Introduction: LED Small Signal Detector

About: We design simple electronics circuits.

This Instructable shows you how to make a small signal detector from old recycled components.

A signal from the sensor is usually amplified before fed into a microprocessor or microcontroller analogue to digital converter inputs. An alternative is a circuit shown in this Instructable, a LED detector with no processing. However, this circuit does not include the amplifier. Only the detector. When no signal is applied, the LED is turned OFF. When a small amplitude sine wave is applied then the LED turns ON.

Supplies

parts: LED - 2, general purpose NPN transistors - 2 maximum, wires, matrix board, 470 uF or 100 uF bipolar capacitor, 5.6 kohm resistor, 100-ohm resistor or two 220 ohm resistors connected in parallel, 100 kohm resistor.

optional parts: solder, metal wire (1 mm), 10 uF capacitor.

tools: pliers, wire stripper

optional tools: soldering iron, multimeter

Step 1: Design and Simulations

I specified the Cin, 470 uF bipolar capacitor because the input signal can be of very low frequency. However, I implemented the circuit with just 100 uF bipolar capacitor. You can replace Cin with a short circuit to increase the circuit gain if the minimum input signal voltage falls below 0.7 V during transient waves oscillation loops.

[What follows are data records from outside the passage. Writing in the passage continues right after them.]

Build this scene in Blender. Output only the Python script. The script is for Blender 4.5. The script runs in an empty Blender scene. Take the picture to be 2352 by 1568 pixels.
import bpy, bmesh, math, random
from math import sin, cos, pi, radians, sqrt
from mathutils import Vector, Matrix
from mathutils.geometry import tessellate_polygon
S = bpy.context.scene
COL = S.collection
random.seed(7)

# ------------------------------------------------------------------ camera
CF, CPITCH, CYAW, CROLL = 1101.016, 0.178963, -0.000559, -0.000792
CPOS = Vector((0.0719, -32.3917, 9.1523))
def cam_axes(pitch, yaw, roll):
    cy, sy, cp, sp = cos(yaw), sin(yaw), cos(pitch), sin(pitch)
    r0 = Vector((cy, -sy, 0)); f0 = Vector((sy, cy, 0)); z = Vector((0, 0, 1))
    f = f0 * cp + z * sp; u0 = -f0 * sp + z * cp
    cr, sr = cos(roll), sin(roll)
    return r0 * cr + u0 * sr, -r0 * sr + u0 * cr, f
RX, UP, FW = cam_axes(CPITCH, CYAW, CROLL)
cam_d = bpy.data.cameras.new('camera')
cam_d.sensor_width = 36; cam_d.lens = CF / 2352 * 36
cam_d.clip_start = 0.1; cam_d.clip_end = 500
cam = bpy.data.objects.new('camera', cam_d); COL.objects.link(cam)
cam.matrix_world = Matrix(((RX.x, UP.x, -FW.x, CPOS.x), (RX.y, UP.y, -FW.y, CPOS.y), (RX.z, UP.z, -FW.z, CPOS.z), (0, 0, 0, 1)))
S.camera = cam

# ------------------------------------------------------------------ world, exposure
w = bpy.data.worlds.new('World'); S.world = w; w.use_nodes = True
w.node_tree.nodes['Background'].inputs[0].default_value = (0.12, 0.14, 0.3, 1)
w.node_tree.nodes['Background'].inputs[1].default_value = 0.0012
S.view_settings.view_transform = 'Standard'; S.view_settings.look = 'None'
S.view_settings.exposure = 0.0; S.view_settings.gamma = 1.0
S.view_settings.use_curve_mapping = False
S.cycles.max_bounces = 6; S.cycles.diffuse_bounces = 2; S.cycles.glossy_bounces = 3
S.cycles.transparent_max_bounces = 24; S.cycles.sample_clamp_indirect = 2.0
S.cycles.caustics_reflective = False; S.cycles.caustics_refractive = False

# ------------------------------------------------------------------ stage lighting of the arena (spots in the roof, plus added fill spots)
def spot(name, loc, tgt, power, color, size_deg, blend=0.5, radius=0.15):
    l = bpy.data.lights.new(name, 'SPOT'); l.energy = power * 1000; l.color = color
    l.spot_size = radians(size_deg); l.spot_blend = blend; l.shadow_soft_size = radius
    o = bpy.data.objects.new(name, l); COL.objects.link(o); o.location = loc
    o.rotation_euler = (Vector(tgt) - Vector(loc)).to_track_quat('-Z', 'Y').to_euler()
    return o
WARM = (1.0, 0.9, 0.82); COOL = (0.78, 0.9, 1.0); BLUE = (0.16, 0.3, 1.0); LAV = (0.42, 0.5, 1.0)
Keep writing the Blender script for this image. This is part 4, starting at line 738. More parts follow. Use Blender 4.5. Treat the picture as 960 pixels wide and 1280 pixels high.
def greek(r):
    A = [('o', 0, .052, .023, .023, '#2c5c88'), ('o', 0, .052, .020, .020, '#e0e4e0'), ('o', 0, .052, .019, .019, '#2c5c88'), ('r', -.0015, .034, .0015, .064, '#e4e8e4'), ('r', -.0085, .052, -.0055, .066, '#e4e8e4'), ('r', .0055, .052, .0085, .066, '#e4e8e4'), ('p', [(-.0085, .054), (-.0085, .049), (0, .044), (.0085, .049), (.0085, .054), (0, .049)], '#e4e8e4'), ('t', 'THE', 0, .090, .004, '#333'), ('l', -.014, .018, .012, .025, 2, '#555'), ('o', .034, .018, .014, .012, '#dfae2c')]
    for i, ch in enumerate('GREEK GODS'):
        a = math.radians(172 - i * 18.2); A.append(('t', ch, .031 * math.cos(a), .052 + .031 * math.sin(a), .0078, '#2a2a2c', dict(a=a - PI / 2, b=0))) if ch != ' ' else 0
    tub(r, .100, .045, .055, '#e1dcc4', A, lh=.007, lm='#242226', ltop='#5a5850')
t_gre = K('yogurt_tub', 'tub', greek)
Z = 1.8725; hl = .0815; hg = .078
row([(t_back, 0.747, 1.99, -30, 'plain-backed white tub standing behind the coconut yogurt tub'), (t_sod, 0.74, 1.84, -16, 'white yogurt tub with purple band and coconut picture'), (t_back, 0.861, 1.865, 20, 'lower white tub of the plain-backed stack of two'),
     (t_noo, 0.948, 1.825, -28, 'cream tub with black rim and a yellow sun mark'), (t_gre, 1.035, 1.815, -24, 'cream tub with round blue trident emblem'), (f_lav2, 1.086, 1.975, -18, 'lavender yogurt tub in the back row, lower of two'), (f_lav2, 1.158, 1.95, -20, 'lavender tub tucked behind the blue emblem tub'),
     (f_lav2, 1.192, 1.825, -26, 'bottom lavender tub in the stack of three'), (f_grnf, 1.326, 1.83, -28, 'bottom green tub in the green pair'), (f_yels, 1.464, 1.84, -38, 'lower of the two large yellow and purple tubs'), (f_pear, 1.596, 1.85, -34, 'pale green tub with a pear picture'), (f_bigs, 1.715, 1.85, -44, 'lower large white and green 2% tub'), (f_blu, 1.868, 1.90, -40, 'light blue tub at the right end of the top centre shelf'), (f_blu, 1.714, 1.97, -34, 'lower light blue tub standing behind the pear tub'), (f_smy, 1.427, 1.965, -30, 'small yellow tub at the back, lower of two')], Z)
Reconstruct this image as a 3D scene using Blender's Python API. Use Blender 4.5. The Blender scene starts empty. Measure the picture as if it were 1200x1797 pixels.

I used old PSpice software to reduce drawing time. LED is modelled with three general-purpose diodes.

Rled = (Vs - Vled) / IledMax = (3 V - 2 V) / 10 mA = 100 ohms

Rin is very important for making sure that the transistor is OFF when no signal is applied. Rin discharges the Cin capacitor when the transistors are in the OFF state. This happens (transistors in OFF state) when the base-emitter voltages are below 0.7 volts.

Simulations show 8 mA current across the LED.

Step 2: Build the Circuit

The blue and the orange wires are the inputs. The blue wire is used for signals that fall below 0.7 volts. Thus eliminating the need for input capacitor Cin.

I attached a 100 uF capacitor across the power supply. You might want to use a 10 uF capacitor because long charging times caused by a high Farad value power supply filtering capacitors can drain high current from batteries and they can become hot.

I had to use two transistors because those are old Soviet transistors (that I received in the mail) and cannot handle high-power signals. Those transistors could be older than me :-)

Step 3: Test the Circuit

The blue and the orange wire are the inputs.

Do not connect the orange and the blue wire together. You will be shorting the input capacitor. Those are two separate inputs. At least one of those inputs should be left disconnected.

Do not forget, this circuit cannot be connected directly to the sensor due to low gain. It needs an amplifier in between the sensor output and this circuit input.